Leaving that part of the battlefield to the victorious enemy, with what men he could rally he withdrew to join Philip and the cavalry on the right flank. If in the fight on the left numbers had won out, the very opposite had happened in the centre. The Antigonids fielded 22,000 men in their phalanx, 6,000 less than at Paraetacene, indicating not just the inroads of the previous battle but the debilitating effects of the desert march. Assuming an even spread of casualties, 6 or 7,000 Macedonian phalangites must have remained to take up the position of honour on the right of the line. Next to them, the same number of other nationalities drilled and armed exactly as the Macedonians were.
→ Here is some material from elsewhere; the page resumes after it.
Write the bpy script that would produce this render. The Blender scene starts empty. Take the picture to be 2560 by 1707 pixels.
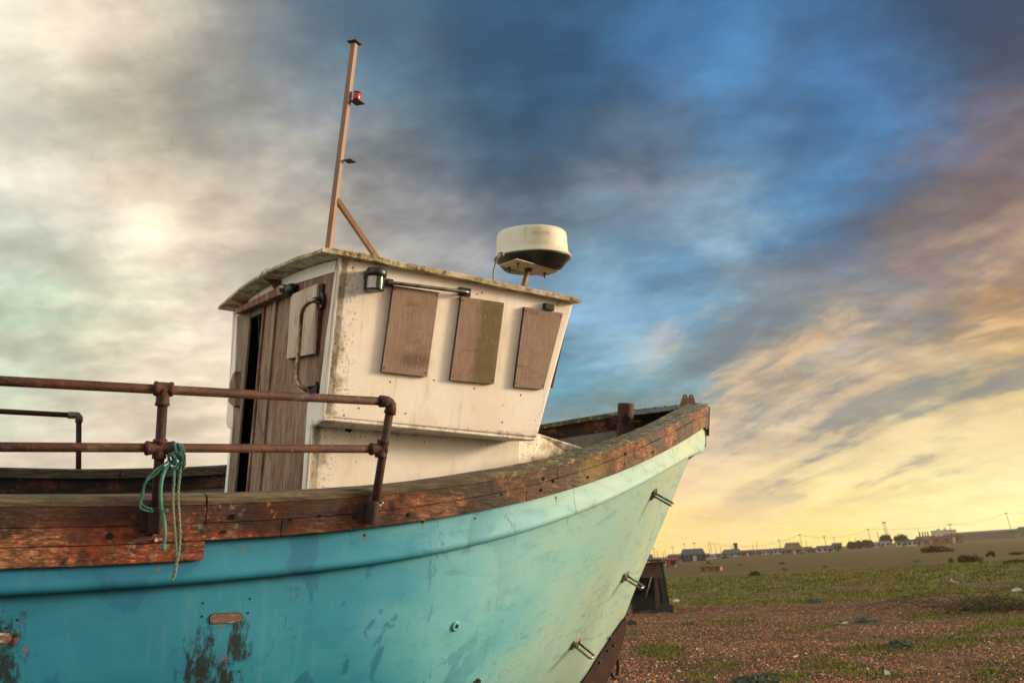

Then, between 7 and 8,000 Greek mercenaries and the balance made up of Anatolians from Lycia and Pamphylia, long-time loyal subjects of the Antigonids, all armed as hoplites or peltasts. Against them, waiting in the dust behind a line of 30 elephants, were 17,000 foot, deployed in a somewhat unorthodox manner. To ensure the Macedonians in Antigonus’ phalanx were opposed by his best men, Eumenes had reversed the normal order of battle (just as he had with the cavalry opposing Antigonus). The 3,000 hypaspists, instead of the usual position of honour on the right, took post on the left of the phalanx. Next to them stood the Silver Shields, also to the number of 3,000, and then 11,000 ‘mercenaries and those of the other soldiers who were armed in the Macedonian fashion’.31 We know from the previous encounter that 5,000 of these had been armed as pikemen but it may be that all the rest had now been so equipped and drilled. If this is the case, it might give some explanation of the ease with which they triumphed over an enemy who still fielded many troops carrying shorter spears. But, equally, it may be a mistake of the sources, as one must question whether even the extraordinary ability of Eumenes could reform and retrain these men in new arms and tactics in the short space of time between the two battles.